その時、私には不思議と彼が無言で言おうとしていることを直感した。それは、「アヨワスカを信頼するのだ」というメッセージだった。彼は儀式を司るシャーマンとして高次の次元とつながり、アヨワスカが必要なプロセスを起こしていることを信頼し、儀式の場をただ見守っていたのだ。その時、私はその極意を理解した。

火のそばであがいていた男性は、バッド・トリップに入り込んでいたのだ。だが、それは彼の魂のプロセスであり、アヨワスカがそのプロセスに働きかけているのだ。途中で他者がそのプロセスを助けようとすることは、ある意味、アヨワスカが働きかけているその人のプロセスを邪魔することになりかねない。ヒーラーと言われる人たちは助けようとするあまり、そのような罠に陥りやすいのではないだろうか。もちろん、瀬戸際で本当に危ない時は助ける必要があるだろう。ただこの時、私はアヨワスカとこのシャーマンから、目先の現象に惑わされず、背後にある見えないプロセスを信頼するということを学ばさせされた。そして、そのプロセスの中で、何よりも高い次元に意識を向けていることの大切さを。

私自身、アヨワスカのプロセスによって変性意識にトリップしたことで、自分の魂のGPSがどこに目を向ける性質をもっているかをはっきりと知ることができた。人生でどんなことがあれ、植物が太陽に向かって育つように、自分の魂は高い次元を求め、そちらに向かおうとしているのだと。
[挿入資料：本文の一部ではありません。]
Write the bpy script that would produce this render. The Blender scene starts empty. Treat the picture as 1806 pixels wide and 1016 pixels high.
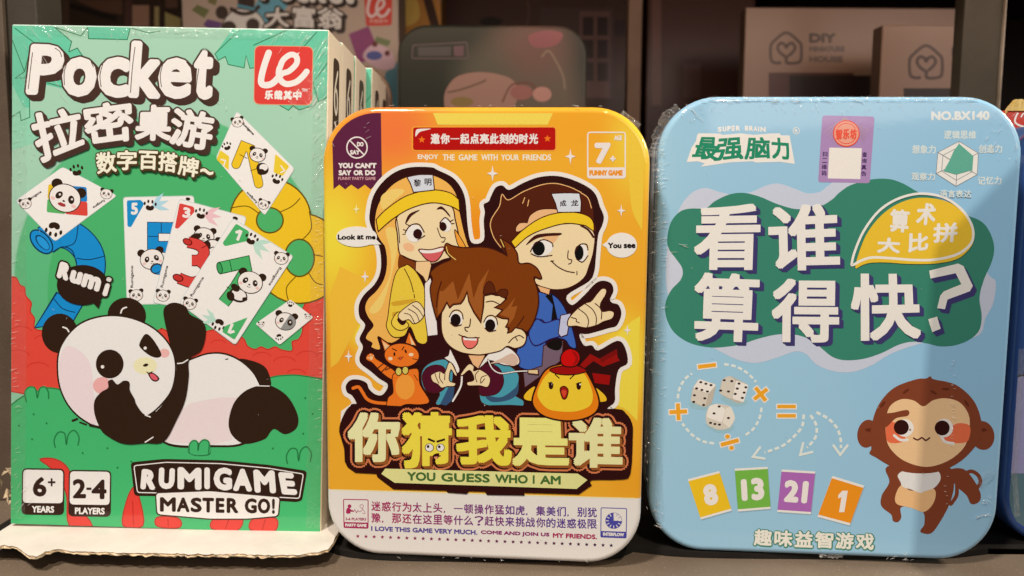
import bpy, bmesh, math, random
from mathutils import Vector, Matrix
from mathutils.geometry import tessellate_polygon
random.seed(7)
SC = bpy.context.scene
COL = SC.collection
rad = math.radians

# ------------------------------------------------------------------ camera
PITCH, CROLL, CAMH, FPX, CX, CY = 0.102337, 0.005461, 0.136829, 1400.0, 903.0, 508.0
_c, _s = math.cos(PITCH), math.sin(PITCH)
FWD, _up, _rt = Vector((0, _c, -_s)), Vector((0, _s, _c)), Vector((1, 0, 0))
_cr, _sr = math.cos(CROLL), math.sin(CROLL)
RT, UP = _rt * _cr + _up * _sr, _up * _cr - _rt * _sr
EYE = Vector((0, 0, CAMH))
cd = bpy.data.cameras.new('camera')
cam = bpy.data.objects.new('camera', cd)
COL.objects.link(cam)
cam.matrix_world = Matrix((
    (RT.x, UP.x, -FWD.x, EYE.x), (RT.y, UP.y, -FWD.y, EYE.y),
    (RT.z, UP.z, -FWD.z, EYE.z), (0, 0, 0, 1)))
cd.sensor_width = 36.0
cd.lens = 36.0 * FPX / 1806.0
cd.clip_start, cd.clip_end = 0.01, 50.0
cd.dof.use_dof = True
cd.dof.focus_distance = 0.298
cd.dof.aperture_fstop = 10.5
SC.camera = cam

# ------------------------------------------------------------------ world, lamps, exposure
wd = bpy.data.worlds.new('World')
SC.world = wd
wd.use_nodes = True
wd.node_tree.nodes['Background'].inputs[0].default_value = (1.0, 0.80, 0.62, 1)
wd.node_tree.nodes['Background'].inputs[1].default_value = 0.05
SC.view_settings.view_transform = 'Standard'
SC.view_settings.look = 'None'
SC.view_settings.exposure = 0.0
SC.view_settings.gamma = 1.0


def area(name, loc, aim, sx, sy, power, col, roll=0.0, spread=180):
    l = bpy.data.lights.new(name, 'AREA')
    l.shape = 'RECTANGLE'
    l.size, l.size_y, l.energy, l.color = sx, sy, power, col
    l.spread = rad(spread)
    o = bpy.data.objects.new(name, l)
    COL.objects.link(o)
    o.location = loc
    q = (Vector(aim) - Vector(loc)).to_track_quat('-Z', 'Y')
    o.rotation_euler = (q.to_matrix() @ Matrix.Rotation(roll, 3, 'Z')).to_euler()
    return o


# store lamps: one over the shelf from the left, a ceiling spot, the aisle behind the viewer; added fills for the background and box sides
KEY, SPOT, AISLE, REAR, SIDE = 11.6, 28.0, 7.0, 0.36, 7.5
area('shelf_lamp', (-0.34, -0.22, 1.0), (-0.08, 0.30, 0.06), 0.12, 0.12, KEY, (1.0, 0.87, 0.75))
area('spot_lamp', (0.35, -1.20, 1.90), (0.05, 0.30, 0.06), 0.007, 0.007, SPOT, (1.0, 0.84, 0.66))
area('aisle_light', (0.95, -1.3, 0.62), (0.0, 0.3, 0.12), 1.6, 0.5, AISLE, (0.97, 0.92, 0.90))
area('rear_fill', (0.06, 0.385, 0.296), (0.06, 0.66, 0.12), 0.7, 0.03, REAR, (1.0, 0.66, 0.46))  # added fill that brightens the goods at the back
area('side_fill', (0.92, 0.335, 0.56), (-0.07, 0.335, 0.15), 0.15, 0.15, SIDE, (1.0, 0.84, 0.66))  # added fill set behind the fronts to brighten only the box sides



# ------------------------------------------------------------------ tags, things
def tag(o, label=None, cat=None, group=None, kind=None):
    if label: o['label'] = label
    if cat: o['category'] = cat
    if group: o['group'] = group
    if kind: o['kind'] = kind
    return o


def thing(name, label, cat, loc, rot=None, group=None):
    o = bpy.data.objects.new(name, None)
    o.empty_display_size = 0.01
    COL.objects.link(o)
    m = rot.to_4x4() if rot is not None else Matrix.Identity(4)
    m.translation = Vector(loc)
    o.matrix_world = m
    o['M'] = [v for r in m for v in r]
    return tag(o, label, cat, group)


def getM(o):
    v = list(o['M'])
    return Matrix((v[0:4], v[4:8], v[8:12], v[12:16]))


def mesh_obj(name, verts, faces, mats, idx=None, parent=None, smooth=False):
    me = bpy.data.meshes.new(name)
    me.from_pydata([tuple(v) for v in verts], [], faces)
    for m in mats: me.materials.append(m)
    if idx: me.polygons.foreach_set('material_index', idx)
    if smooth: me.polygons.foreach_set('use_smooth', [True] * len(me.polygons))
    me.update()
    o = bpy.data.objects.new(name, me)
    COL.objects.link(o)
    if parent is not None: o.parent = parent
    return o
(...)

南米のインディオの伝統では、子供が大人になる際に通過儀礼としてアヨワスカの儀式を行い、それによって人生のヴィジョンを得るという。であるなら、私にとって偶然出会ったとはいえ、このアヨワスカの儀式は、自分の魂が真に求め、向かおうとしているのが高次の次元であるというヴィジョンをもたらしてくれた。人生の中で様々な体験やプロセスを通して迷いながらも、その時々の自分の道を正し、成長しながら、高次の次元へと向かおうとしているということを…。

後に、この祭司を務めてくれたインディオのシャーマンが確かに歌を歌いながらキリスト意識につながり、アヨワスカのスピリットと共に儀式を行なっていたことをクイチから教えてもらった。その時、私は以前どこかで聞いたことのあるシャーマンの定義をふと思い出した。「シャーマンと精神異常者の違いは、シャーマンは精神異常者が迷い込む意識の世界に一緒に付き添っていくことができるが、必ず自分の中心に戻ってくることのできる力をもっているということだ」と。

こうして地球の反対側のペルーへの旅で私を最終的に待っていたものがアヨワスカの儀式であり、自分の人生の指針となる自分自身の魂からのヴィジョンであるとは夢にも思っていないことだった…。